Over the coming days and weeks, pundits will be exploring what the 2012 election meant. One thing that is certain, the election demonstrated the days of LGBT people being invisible, or worse, a wedge issue, are over.

For same-sex couples in Maine, Maryland and Washington, marriage equality became a reality through the ballot box. These three states are the first to ensure marriage equality directly from the voters.

Minnesota voters rejected a constitutional amendment that would have further banned marriage equality, breaking a 30-state streak of constitutional amendments that limit marriage equality.

Supporters of equality, like President Barack Obama, won reelection, even after publically supporting full equality, including marriage equality for LGBT people.

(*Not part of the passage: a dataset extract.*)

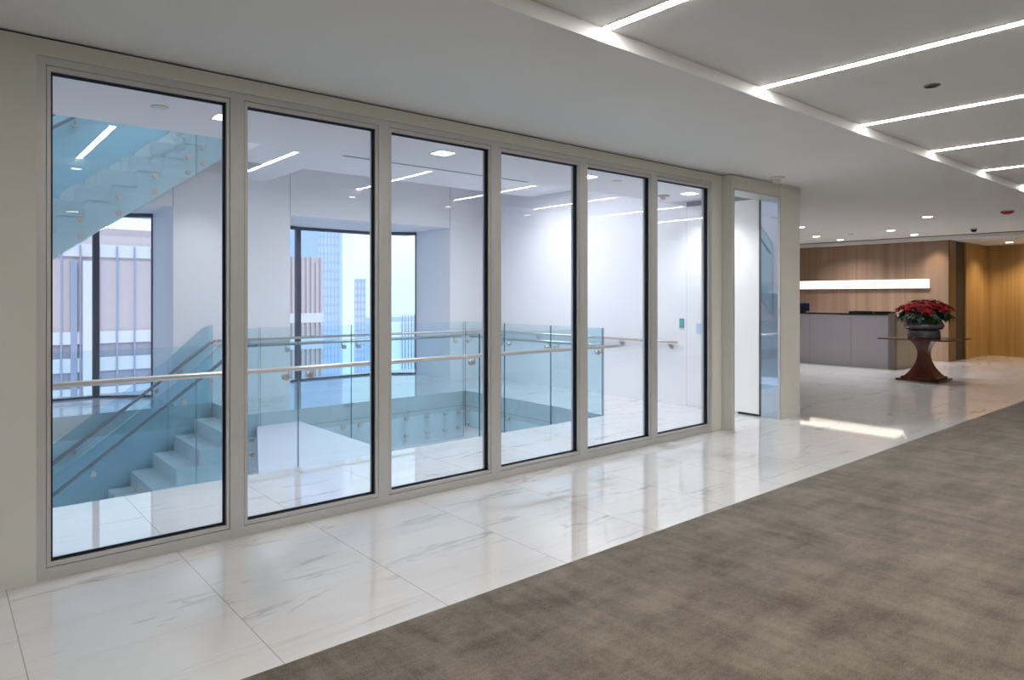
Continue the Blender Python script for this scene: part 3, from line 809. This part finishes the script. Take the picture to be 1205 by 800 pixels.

And amazing numbers of LGBT people were elected to national, state, and local offices, providing visibility and leadership for the country, and being elected while being out about their LGBT identity.

The LGBT movement partnered successfully with other progressive campaigns, leading to wins that will protect LGBT people, as well as other minority groups. Minnesota rejected a strict voter ID constitutional amendment, which had the possibility of disenfranchising LGBT voters, as well as other minority groups, students, and seniors. Additionally, LGBT advocates supported the Maryland version of the DREAM Act, which was also supported by LGBT advocates.

Millions of people voted to be on the right side of history. As we said to our constituency, “Equality for LGBT people is no longer a partisan issue but an issue of human dignity. And we at GLAAD will not stop until full equality is a reality for everyone.”  

Leading up to Election Day, GLAAD worked to counter and expose anti-LGBT activists as they spent countless hours and millions of dollars spreading misinformation about LGBT families. GLAAD also brought the stories of loving and committed couples and our allies to voters across Maine, Maryland, Minnesota and Washington, helping Americans better understand the families at the heart of Tuesday's votes.